Work instructions: Write out all of the lines below, exactly and completely.

# START OF Dataset content

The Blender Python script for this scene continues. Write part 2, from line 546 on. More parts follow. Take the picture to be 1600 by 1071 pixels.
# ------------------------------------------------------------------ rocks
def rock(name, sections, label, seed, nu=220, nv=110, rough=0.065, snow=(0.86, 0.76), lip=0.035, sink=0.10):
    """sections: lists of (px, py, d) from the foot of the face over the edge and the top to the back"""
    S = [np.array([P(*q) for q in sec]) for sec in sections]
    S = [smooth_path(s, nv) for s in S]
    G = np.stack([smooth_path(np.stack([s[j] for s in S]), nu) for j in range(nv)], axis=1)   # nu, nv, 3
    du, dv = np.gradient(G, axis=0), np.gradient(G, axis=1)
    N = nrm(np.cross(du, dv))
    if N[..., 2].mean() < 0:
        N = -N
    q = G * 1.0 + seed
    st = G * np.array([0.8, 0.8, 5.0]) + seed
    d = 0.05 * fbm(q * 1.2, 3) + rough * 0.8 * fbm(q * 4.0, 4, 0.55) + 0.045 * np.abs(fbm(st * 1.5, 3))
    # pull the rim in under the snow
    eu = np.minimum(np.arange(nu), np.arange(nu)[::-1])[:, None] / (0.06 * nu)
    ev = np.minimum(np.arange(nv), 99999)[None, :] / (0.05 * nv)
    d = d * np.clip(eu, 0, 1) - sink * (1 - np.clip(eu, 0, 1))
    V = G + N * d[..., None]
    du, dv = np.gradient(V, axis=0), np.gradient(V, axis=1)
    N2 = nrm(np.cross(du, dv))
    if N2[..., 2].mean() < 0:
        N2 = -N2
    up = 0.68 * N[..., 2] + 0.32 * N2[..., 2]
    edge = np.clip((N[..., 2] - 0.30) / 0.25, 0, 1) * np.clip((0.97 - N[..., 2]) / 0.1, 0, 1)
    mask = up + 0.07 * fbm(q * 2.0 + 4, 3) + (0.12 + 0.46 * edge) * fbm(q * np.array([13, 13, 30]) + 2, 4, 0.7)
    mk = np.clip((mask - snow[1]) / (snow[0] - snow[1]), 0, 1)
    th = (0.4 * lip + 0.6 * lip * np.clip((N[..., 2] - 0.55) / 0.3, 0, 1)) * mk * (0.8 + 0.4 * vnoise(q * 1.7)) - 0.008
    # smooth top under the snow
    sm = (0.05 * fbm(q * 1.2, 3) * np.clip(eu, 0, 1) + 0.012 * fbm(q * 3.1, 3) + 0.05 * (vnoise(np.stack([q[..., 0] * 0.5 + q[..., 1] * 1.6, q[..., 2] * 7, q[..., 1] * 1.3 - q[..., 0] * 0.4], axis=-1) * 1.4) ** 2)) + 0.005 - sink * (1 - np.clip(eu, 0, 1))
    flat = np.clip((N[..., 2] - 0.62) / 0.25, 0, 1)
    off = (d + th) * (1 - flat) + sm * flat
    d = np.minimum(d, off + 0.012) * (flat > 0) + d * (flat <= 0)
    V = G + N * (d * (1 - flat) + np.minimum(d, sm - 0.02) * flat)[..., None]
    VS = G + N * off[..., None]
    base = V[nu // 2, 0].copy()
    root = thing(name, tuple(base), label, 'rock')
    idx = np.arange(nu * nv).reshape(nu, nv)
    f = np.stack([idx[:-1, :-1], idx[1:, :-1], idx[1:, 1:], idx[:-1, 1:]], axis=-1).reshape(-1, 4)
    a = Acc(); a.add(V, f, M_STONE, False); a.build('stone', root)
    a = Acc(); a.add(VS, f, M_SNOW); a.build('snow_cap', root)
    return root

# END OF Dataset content

Problem solution:
The Blender Python script for this scene continues. Write part 2, from line 546 on. More parts follow. Take the picture to be 1600 by 1071 pixels.
# ------------------------------------------------------------------ rocks
def rock(name, sections, label, seed, nu=220, nv=110, rough=0.065, snow=(0.86, 0.76), lip=0.035, sink=0.10):
    """sections: lists of (px, py, d) from the foot of the face over the edge and the top to the back"""
    S = [np.array([P(*q) for q in sec]) for sec in sections]
    S = [smooth_path(s, nv) for s in S]
    G = np.stack([smooth_path(np.stack([s[j] for s in S]), nu) for j in range(nv)], axis=1)   # nu, nv, 3
    du, dv = np.gradient(G, axis=0), np.gradient(G, axis=1)
    N = nrm(np.cross(du, dv))
    if N[..., 2].mean() < 0:
        N = -N
    q = G * 1.0 + seed
    st = G * np.array([0.8, 0.8, 5.0]) + seed
    d = 0.05 * fbm(q * 1.2, 3) + rough * 0.8 * fbm(q * 4.0, 4, 0.55) + 0.045 * np.abs(fbm(st * 1.5, 3))
    # pull the rim in under the snow
    eu = np.minimum(np.arange(nu), np.arange(nu)[::-1])[:, None] / (0.06 * nu)
    ev = np.minimum(np.arange(nv), 99999)[None, :] / (0.05 * nv)
    d = d * np.clip(eu, 0, 1) - sink * (1 - np.clip(eu, 0, 1))
    V = G + N * d[..., None]
    du, dv = np.gradient(V, axis=0), np.gradient(V, axis=1)
    N2 = nrm(np.cross(du, dv))
    if N2[..., 2].mean() < 0:
        N2 = -N2
    up = 0.68 * N[..., 2] + 0.32 * N2[..., 2]
    edge = np.clip((N[..., 2] - 0.30) / 0.25, 0, 1) * np.clip((0.97 - N[..., 2]) / 0.1, 0, 1)
    mask = up + 0.07 * fbm(q * 2.0 + 4, 3) + (0.12 + 0.46 * edge) * fbm(q * np.array([13, 13, 30]) + 2, 4, 0.7)
    mk = np.clip((mask - snow[1]) / (snow[0] - snow[1]), 0, 1)
    th = (0.4 * lip + 0.6 * lip * np.clip((N[..., 2] - 0.55) / 0.3, 0, 1)) * mk * (0.8 + 0.4 * vnoise(q * 1.7)) - 0.008
    # smooth top under the snow
    sm = (0.05 * fbm(q * 1.2, 3) * np.clip(eu, 0, 1) + 0.012 * fbm(q * 3.1, 3) + 0.05 * (vnoise(np.stack([q[..., 0] * 0.5 + q[..., 1] * 1.6, q[..., 2] * 7, q[..., 1] * 1.3 - q[..., 0] * 0.4], axis=-1) * 1.4) ** 2)) + 0.005 - sink * (1 - np.clip(eu, 0, 1))
    flat = np.clip((N[..., 2] - 0.62) / 0.25, 0, 1)
    off = (d + th) * (1 - flat) + sm * flat
    d = np.minimum(d, off + 0.012) * (flat > 0) + d * (flat <= 0)
    V = G + N * (d * (1 - flat) + np.minimum(d, sm - 0.02) * flat)[..., None]
    VS = G + N * off[..., None]
    base = V[nu // 2, 0].copy()
    root = thing(name, tuple(base), label, 'rock')
    idx = np.arange(nu * nv).reshape(nu, nv)
    f = np.stack([idx[:-1, :-1], idx[1:, :-1], idx[1:, 1:], idx[:-1, 1:]], axis=-1).reshape(-1, 4)
    a = Acc(); a.add(V, f, M_STONE, False); a.build('stone', root)
    a = Acc(); a.add(VS, f, M_SNOW); a.build('snow_cap', root)
    return root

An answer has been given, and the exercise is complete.